Escolhida ainda bem jovem, pela Imperatriz da época, para casar-se com Pedro (Sam Jaffe) - o grão-duque - e prover um novo herdeiro homem para o trono, deixou seus familiares e, ao chegar ao Palácio Real, na esperança de encontrar um homem alto, forte, cortês e culto, frustrou-se ao ver-se diante de um bestial, louco e terrivelmente feio ser humano, sendo obrigada ainda a mudar de nome - chamava-se àquele tempo Sophia Frederica - e de religião. Com tudo isto, além da postura altiva e adulta que o cargo reclamava, forçosamente amadureceu de maneira precoce, e tornou-se uma mulher fria, encarando aquele estereótipo da nobe ornamentada de jóias e cônscia do que representava para a sociedade.
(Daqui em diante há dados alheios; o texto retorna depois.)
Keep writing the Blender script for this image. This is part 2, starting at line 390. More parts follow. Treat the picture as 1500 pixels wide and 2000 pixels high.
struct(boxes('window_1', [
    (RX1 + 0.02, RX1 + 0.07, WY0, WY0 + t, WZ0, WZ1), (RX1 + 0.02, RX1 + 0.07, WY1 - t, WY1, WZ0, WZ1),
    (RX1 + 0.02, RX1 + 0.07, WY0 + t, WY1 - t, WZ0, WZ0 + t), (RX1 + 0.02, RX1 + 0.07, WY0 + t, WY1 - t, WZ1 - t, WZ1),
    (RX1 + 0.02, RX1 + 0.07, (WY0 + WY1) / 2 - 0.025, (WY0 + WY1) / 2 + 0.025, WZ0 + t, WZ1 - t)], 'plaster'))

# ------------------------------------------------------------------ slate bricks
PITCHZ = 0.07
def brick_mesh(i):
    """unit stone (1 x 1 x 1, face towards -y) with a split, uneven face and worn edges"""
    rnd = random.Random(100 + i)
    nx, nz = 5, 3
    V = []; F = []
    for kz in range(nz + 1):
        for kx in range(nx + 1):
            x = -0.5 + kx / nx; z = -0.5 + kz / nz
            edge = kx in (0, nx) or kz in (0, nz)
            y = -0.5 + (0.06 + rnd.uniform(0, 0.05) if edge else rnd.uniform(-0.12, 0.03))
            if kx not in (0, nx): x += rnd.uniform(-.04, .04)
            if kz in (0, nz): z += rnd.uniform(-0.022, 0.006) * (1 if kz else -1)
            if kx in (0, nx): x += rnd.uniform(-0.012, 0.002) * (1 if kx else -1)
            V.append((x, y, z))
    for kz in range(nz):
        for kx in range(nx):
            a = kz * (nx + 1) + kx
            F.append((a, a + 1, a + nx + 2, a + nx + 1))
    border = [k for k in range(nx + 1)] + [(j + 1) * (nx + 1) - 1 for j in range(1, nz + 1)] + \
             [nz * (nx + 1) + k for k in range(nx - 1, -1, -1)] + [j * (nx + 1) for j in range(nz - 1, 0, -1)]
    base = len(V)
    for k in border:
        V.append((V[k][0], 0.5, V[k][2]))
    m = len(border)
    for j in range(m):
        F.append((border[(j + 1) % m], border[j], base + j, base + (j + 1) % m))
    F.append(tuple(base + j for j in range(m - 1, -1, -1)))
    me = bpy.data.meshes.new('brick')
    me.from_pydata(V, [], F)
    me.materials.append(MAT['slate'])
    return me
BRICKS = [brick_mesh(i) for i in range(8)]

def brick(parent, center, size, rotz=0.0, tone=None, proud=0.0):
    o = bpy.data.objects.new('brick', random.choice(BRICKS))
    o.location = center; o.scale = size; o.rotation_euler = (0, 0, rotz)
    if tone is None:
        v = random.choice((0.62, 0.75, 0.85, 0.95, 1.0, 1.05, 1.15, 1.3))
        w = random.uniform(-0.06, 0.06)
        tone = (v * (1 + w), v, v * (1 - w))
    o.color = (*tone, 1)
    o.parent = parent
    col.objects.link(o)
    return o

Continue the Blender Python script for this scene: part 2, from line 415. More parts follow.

Contudo, por dentro, sempre manteve resquícios da jovem passional que era, e acabou por apaixonar-se pelo Conde Alexei (John Lodge), o que foi recíproco, e o filme deixa implícito que mantinham relações sexuais às escondidas, dados os encontros furtivos com o Conde, bilhetinhos que trocavam etc.
O filho nasce, a Imperatriz morre. Inclusive a Imperatriz é uma personagem tão severa e mal-humorada, que chega a ser engraçada para alguns, perturbadora para outros (para estes, sobretudo, por externar tanto amor à Monarquia russa, e por acreditar tão irredutivelmente estar ali por direito divino, demonstrando imenso conservadorismo ideológico; é que o diretor tenta demonstrar o quão angustiante era a sociedade da época, mormente para os súditos e, em geral, para aqueles que viviam sob o mesmo teto de pessoas desta espécie). Ressalte-se que o filme foi inspirado no diário da própria Catarina II, o que lhe confere maior intensidade e verossimilhança.
Completamente impregnado de erotismo quase que declarado, em analogia à promiscuidade que existia não só nesta Realeza, mas em muitas outras, de diferentes lugares e épocas, o filme constrói imagens sediciosas e intranquilas (ainda que discretas) ao âmago do espectador plácido, desmascarando o que de mais sórdido ocorria, revelando uma desordem moral comandada por pessoas mesquinhas, autoritárias, sádicas, cruéis, ao invés da boa impressão que nos passam algumas pinturas e alguns historiadores não compromissados com o lado amargo da verdade.
É de se destacar também que, devido ao fato de o filme ser de 1934, palmilhava-se ainda o terreno da transição do cinema mudo para o falado, o que é evidentemente perceptível durante todo o transcorrer da película, notadamente por grande parte ser musicada, por haver, de intervalos em intervalos (sempre que se passava de um importante momento para outro), letreiros que narravam a estória, e ainda acelerações na reprodução, o que era responsável por impedir a perda de concentração do espectador.
Outra coisa que chama também muita atenção é o vívido expressionismo importado da Alemanha, marcado por estátuas monstruosas, penumbra constante, expressões que incomodam (sobretudo a do grão-duque Pedro), entre outros elementos.
Filme interessantíssimo para quem quer descobrir o que acontecia nos "bastidores" da Rússia pré-Revolução e, é claro, para o fã de cinema.